Repeat all the material exactly; pictures stay out of your copy.

________________________________________

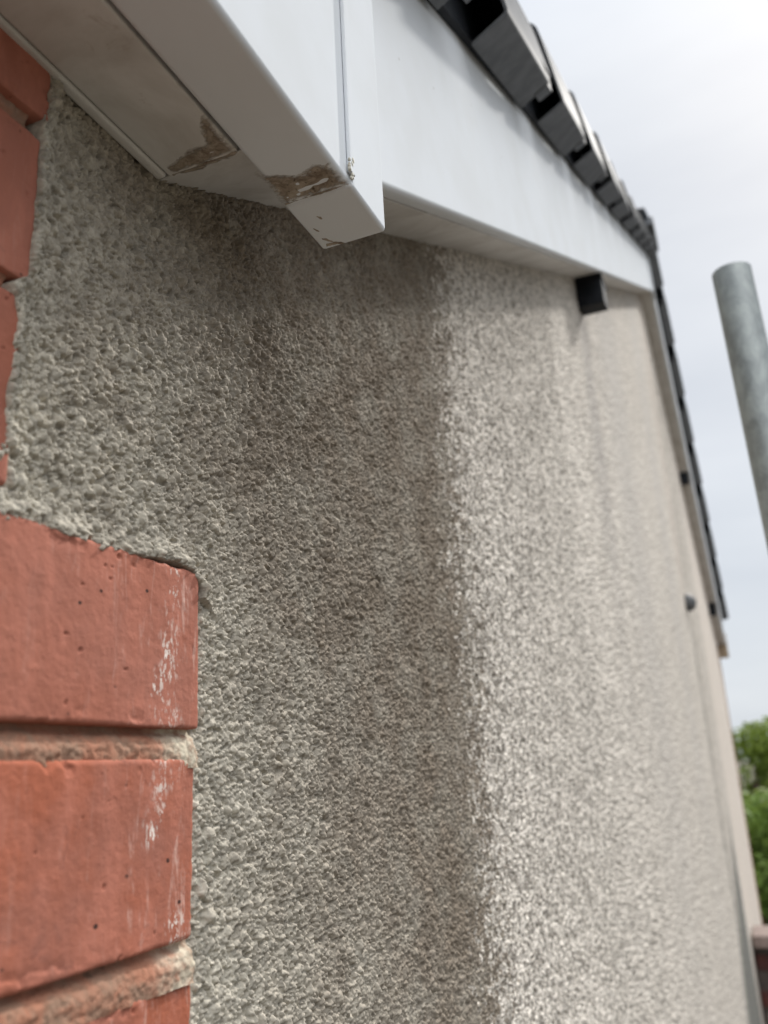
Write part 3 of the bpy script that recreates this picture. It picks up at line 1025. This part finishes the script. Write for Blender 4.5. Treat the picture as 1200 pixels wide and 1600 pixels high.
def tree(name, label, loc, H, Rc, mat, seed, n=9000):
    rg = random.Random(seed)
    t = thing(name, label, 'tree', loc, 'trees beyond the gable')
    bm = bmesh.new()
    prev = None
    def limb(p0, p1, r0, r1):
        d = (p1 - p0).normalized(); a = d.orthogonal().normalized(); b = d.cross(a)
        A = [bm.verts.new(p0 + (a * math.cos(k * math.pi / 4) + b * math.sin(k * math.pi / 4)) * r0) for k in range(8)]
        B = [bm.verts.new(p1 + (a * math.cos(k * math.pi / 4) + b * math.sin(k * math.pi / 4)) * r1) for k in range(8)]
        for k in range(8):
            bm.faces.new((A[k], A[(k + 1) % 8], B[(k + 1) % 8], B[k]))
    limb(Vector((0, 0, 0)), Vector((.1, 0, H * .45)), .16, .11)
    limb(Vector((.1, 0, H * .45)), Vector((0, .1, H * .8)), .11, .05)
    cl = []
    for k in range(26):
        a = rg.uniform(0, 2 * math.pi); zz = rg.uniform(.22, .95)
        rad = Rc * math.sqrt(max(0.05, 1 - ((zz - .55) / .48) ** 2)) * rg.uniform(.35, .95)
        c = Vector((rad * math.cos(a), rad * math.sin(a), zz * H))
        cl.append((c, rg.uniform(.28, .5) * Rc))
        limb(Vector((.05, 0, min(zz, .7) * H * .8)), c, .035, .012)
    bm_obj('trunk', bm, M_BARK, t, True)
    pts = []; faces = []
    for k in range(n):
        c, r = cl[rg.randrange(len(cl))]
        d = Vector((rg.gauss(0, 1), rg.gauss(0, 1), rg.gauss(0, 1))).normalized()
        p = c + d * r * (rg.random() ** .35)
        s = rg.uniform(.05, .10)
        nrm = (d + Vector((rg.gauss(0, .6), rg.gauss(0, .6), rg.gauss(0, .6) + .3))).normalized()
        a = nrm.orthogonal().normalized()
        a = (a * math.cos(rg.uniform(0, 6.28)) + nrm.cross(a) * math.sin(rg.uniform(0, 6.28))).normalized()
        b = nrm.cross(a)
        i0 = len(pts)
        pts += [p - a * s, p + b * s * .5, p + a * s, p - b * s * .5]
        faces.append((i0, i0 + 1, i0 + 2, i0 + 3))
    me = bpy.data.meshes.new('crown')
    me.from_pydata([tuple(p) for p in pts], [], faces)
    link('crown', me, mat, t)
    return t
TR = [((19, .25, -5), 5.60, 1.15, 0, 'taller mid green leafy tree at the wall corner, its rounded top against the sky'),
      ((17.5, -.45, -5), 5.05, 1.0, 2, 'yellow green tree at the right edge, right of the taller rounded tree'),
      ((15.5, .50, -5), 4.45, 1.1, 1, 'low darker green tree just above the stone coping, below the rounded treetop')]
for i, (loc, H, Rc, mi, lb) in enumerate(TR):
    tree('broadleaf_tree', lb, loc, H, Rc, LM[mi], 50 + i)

________________________________________

• [WRITTEN SOLUTION]
Write part 3 of the bpy script that recreates this picture. It picks up at line 1025. This part finishes the script. Write for Blender 4.5. Treat the picture as 1200 pixels wide and 1600 pixels high.
def tree(name, label, loc, H, Rc, mat, seed, n=9000):
    rg = random.Random(seed)
    t = thing(name, label, 'tree', loc, 'trees beyond the gable')
    bm = bmesh.new()
    prev = None
    def limb(p0, p1, r0, r1):
        d = (p1 - p0).normalized(); a = d.orthogonal().normalized(); b = d.cross(a)
        A = [bm.verts.new(p0 + (a * math.cos(k * math.pi / 4) + b * math.sin(k * math.pi / 4)) * r0) for k in range(8)]
        B = [bm.verts.new(p1 + (a * math.cos(k * math.pi / 4) + b * math.sin(k * math.pi / 4)) * r1) for k in range(8)]
        for k in range(8):
            bm.faces.new((A[k], A[(k + 1) % 8], B[(k + 1) % 8], B[k]))
    limb(Vector((0, 0, 0)), Vector((.1, 0, H * .45)), .16, .11)
    limb(Vector((.1, 0, H * .45)), Vector((0, .1, H * .8)), .11, .05)
    cl = []
    for k in range(26):
        a = rg.uniform(0, 2 * math.pi); zz = rg.uniform(.22, .95)
        rad = Rc * math.sqrt(max(0.05, 1 - ((zz - .55) / .48) ** 2)) * rg.uniform(.35, .95)
        c = Vector((rad * math.cos(a), rad * math.sin(a), zz * H))
        cl.append((c, rg.uniform(.28, .5) * Rc))
        limb(Vector((.05, 0, min(zz, .7) * H * .8)), c, .035, .012)
    bm_obj('trunk', bm, M_BARK, t, True)
    pts = []; faces = []
    for k in range(n):
        c, r = cl[rg.randrange(len(cl))]
        d = Vector((rg.gauss(0, 1), rg.gauss(0, 1), rg.gauss(0, 1))).normalized()
        p = c + d * r * (rg.random() ** .35)
        s = rg.uniform(.05, .10)
        nrm = (d + Vector((rg.gauss(0, .6), rg.gauss(0, .6), rg.gauss(0, .6) + .3))).normalized()
        a = nrm.orthogonal().normalized()
        a = (a * math.cos(rg.uniform(0, 6.28)) + nrm.cross(a) * math.sin(rg.uniform(0, 6.28))).normalized()
        b = nrm.cross(a)
        i0 = len(pts)
        pts += [p - a * s, p + b * s * .5, p + a * s, p - b * s * .5]
        faces.append((i0, i0 + 1, i0 + 2, i0 + 3))
    me = bpy.data.meshes.new('crown')
    me.from_pydata([tuple(p) for p in pts], [], faces)
    link('crown', me, mat, t)
    return t
TR = [((19, .25, -5), 5.60, 1.15, 0, 'taller mid green leafy tree at the wall corner, its rounded top against the sky'),
      ((17.5, -.45, -5), 5.05, 1.0, 2, 'yellow green tree at the right edge, right of the taller rounded tree'),
      ((15.5, .50, -5), 4.45, 1.1, 1, 'low darker green tree just above the stone coping, below the rounded treetop')]
for i, (loc, H, Rc, mi, lb) in enumerate(TR):
    tree('broadleaf_tree', lb, loc, H, Rc, LM[mi], 50 + i)